On my second visit to the museum, I concentrated on items of interests to me. I took time reading the illustrations of most of the exhibits on the ground floor before going upstair to the new wing – Faras Gallery which features medieval Nubian paintings from the Nile River valley south of the First Cataract. The collection of paintings from the 8th to 14th centuries came from cathedrals and churches in the city of Faras, a large urban centre in medieval kingdom of Nobodia. The rulers were converted to Christianity around AD 548 and the first cathedral was erected here in the 7th century. The colours, styles of the figures and composition of the paintings are distinctive and awesome. I particularly like “Three Youths in Fiery Furnance under the protection of the Archangel Michael”, a reclining figures with Christian symbolism and another large painting of the nativity scene.

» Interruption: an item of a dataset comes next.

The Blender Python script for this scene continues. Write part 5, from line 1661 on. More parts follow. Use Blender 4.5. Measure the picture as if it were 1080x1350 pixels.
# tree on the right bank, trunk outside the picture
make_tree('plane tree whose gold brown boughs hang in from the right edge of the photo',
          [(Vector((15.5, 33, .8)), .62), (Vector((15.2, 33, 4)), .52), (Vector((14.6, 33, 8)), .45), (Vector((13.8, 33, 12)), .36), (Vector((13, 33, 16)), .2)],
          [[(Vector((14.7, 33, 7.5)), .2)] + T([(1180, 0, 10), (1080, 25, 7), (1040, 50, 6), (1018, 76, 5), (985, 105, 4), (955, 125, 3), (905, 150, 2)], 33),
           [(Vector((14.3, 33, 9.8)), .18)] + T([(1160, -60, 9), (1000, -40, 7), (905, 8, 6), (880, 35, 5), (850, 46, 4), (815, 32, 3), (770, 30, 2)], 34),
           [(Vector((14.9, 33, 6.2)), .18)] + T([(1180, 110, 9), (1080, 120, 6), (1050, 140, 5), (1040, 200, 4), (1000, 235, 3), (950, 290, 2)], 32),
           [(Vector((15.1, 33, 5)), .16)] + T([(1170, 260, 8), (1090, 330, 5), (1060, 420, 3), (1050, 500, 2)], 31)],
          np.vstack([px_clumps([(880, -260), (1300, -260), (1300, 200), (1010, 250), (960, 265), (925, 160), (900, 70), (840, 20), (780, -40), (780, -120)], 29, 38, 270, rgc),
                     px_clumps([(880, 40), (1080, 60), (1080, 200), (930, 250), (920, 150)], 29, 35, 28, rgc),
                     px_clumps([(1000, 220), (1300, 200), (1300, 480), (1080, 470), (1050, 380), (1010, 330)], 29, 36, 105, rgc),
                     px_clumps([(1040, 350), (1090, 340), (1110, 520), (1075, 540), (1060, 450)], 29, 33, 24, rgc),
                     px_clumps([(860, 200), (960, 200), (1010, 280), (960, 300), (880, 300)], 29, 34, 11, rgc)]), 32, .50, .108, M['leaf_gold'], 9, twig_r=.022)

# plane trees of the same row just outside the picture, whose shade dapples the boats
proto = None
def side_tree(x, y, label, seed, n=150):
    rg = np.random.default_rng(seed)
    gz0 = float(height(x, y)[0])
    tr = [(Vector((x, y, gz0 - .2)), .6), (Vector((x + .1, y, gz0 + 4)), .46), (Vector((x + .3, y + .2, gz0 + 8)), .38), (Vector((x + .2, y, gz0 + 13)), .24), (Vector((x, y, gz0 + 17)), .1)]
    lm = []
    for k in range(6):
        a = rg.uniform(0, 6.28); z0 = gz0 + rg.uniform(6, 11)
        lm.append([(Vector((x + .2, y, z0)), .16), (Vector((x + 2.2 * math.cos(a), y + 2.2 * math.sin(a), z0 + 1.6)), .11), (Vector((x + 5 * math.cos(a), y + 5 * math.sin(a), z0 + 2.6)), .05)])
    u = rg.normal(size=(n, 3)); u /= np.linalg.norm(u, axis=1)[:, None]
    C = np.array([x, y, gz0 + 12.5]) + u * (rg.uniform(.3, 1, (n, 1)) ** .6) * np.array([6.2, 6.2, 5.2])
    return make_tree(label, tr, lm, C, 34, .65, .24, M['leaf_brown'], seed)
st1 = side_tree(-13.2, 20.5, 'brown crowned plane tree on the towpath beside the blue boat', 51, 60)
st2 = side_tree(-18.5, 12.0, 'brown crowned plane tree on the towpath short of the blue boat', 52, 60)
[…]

Before leaving, I spent time looking at the two Egyptian temples of Buhen and Semna which were originally built by Queen Hatshepsut and Pharaoh Tuthmosis III respectively and relocated to Khartoum upon the flooding of Lake Nasser.
We walked back to our hotel. On the way we went into the grand and luxurious Corinthia Hotel by the Nile. The cheapest room is over US$250 a night. The hotel does not take credit card and one must carry lots of cash to stay there. We had a cup of tea and were served by a beautiful young lady who speaks very good English. She is an university student and works part time here to earn some money. We like the view so much we returned in the afternoon with Cory and Jason to watch sunset. I shared a taxi with Barbara to the airport before midnight. My flight took off on time at 3am for Nairobi after spending a month in Egypt and Sudan.